Copy the listing below line for line, starting at its first line and ending with the line that has "S.cycles.caustics_refractive = False" in it. Add nothing.

########

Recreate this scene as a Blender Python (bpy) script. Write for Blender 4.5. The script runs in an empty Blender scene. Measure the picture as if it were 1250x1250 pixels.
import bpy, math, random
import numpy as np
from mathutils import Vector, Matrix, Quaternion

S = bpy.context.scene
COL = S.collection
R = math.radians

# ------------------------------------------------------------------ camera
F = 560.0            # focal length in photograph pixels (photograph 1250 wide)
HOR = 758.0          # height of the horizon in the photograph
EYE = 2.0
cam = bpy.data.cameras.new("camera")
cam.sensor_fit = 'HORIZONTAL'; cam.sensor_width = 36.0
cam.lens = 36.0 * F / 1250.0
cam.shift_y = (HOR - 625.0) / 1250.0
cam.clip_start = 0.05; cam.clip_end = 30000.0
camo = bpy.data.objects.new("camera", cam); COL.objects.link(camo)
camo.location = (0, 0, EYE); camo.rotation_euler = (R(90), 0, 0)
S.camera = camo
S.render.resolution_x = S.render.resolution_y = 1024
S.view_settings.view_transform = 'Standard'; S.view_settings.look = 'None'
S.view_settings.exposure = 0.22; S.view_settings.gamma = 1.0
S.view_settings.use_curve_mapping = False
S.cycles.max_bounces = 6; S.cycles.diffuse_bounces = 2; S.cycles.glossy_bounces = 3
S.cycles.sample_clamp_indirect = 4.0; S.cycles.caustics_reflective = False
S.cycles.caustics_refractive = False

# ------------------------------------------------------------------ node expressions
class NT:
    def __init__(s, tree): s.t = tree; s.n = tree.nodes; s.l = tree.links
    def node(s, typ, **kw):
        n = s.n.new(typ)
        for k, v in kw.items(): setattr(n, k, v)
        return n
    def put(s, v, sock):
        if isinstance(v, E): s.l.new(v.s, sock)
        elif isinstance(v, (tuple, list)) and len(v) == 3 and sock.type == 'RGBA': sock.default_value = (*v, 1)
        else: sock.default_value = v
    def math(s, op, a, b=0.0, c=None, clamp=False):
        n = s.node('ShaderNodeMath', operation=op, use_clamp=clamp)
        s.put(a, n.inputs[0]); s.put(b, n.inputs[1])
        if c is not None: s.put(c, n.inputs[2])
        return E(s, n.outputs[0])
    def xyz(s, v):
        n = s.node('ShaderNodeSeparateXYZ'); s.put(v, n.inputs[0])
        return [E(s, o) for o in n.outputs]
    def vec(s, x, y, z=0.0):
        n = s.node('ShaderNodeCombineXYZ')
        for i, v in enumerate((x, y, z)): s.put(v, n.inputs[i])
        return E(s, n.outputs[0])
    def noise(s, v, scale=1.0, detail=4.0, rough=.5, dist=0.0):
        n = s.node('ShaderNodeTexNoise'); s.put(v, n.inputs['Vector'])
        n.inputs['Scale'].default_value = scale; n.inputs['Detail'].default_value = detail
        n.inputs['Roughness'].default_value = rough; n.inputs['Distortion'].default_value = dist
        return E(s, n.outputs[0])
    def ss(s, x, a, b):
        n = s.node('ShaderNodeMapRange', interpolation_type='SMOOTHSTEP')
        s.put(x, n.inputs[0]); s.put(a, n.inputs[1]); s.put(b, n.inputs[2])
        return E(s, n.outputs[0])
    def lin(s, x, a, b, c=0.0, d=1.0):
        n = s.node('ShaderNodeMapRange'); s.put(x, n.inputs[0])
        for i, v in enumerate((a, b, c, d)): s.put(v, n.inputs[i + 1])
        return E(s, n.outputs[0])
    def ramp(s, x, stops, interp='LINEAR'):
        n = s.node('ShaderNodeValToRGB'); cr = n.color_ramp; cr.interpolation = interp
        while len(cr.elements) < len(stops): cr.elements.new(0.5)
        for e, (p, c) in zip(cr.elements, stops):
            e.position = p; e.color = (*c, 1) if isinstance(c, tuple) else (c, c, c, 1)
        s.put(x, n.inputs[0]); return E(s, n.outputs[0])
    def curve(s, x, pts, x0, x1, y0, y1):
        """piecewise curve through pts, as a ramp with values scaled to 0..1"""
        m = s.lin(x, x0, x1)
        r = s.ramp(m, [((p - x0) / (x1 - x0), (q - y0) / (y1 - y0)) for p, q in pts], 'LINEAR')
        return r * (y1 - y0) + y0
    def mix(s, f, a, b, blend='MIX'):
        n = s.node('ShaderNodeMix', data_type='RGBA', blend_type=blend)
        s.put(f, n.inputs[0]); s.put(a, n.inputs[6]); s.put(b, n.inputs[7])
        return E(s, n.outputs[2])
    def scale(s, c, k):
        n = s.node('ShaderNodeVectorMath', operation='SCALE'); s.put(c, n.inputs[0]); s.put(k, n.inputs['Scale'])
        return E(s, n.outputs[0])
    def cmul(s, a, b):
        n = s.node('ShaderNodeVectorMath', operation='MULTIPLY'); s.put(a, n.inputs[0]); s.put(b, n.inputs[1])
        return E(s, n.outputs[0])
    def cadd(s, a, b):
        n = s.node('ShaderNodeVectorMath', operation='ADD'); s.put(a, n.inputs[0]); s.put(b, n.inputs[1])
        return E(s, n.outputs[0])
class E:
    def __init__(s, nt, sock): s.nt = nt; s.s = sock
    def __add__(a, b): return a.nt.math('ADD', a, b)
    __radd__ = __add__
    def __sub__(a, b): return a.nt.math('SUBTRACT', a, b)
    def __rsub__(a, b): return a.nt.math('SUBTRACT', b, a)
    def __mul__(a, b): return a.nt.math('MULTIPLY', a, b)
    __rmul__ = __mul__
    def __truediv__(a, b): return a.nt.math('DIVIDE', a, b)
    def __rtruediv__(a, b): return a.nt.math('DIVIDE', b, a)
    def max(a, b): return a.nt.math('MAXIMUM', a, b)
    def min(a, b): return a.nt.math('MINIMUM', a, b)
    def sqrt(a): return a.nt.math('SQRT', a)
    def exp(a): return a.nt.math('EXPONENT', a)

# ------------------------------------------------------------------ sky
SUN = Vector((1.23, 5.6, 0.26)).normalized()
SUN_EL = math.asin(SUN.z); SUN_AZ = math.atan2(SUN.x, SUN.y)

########

**OUTPUT OF THE TASK:**
Recreate this scene as a Blender Python (bpy) script. Write for Blender 4.5. The script runs in an empty Blender scene. Measure the picture as if it were 1250x1250 pixels.
import bpy, math, random
import numpy as np
from mathutils import Vector, Matrix, Quaternion

S = bpy.context.scene
COL = S.collection
R = math.radians

# ------------------------------------------------------------------ camera
F = 560.0            # focal length in photograph pixels (photograph 1250 wide)
HOR = 758.0          # height of the horizon in the photograph
EYE = 2.0
cam = bpy.data.cameras.new("camera")
cam.sensor_fit = 'HORIZONTAL'; cam.sensor_width = 36.0
cam.lens = 36.0 * F / 1250.0
cam.shift_y = (HOR - 625.0) / 1250.0
cam.clip_start = 0.05; cam.clip_end = 30000.0
camo = bpy.data.objects.new("camera", cam); COL.objects.link(camo)
camo.location = (0, 0, EYE); camo.rotation_euler = (R(90), 0, 0)
S.camera = camo
S.render.resolution_x = S.render.resolution_y = 1024
S.view_settings.view_transform = 'Standard'; S.view_settings.look = 'None'
S.view_settings.exposure = 0.22; S.view_settings.gamma = 1.0
S.view_settings.use_curve_mapping = False
S.cycles.max_bounces = 6; S.cycles.diffuse_bounces = 2; S.cycles.glossy_bounces = 3
S.cycles.sample_clamp_indirect = 4.0; S.cycles.caustics_reflective = False
S.cycles.caustics_refractive = False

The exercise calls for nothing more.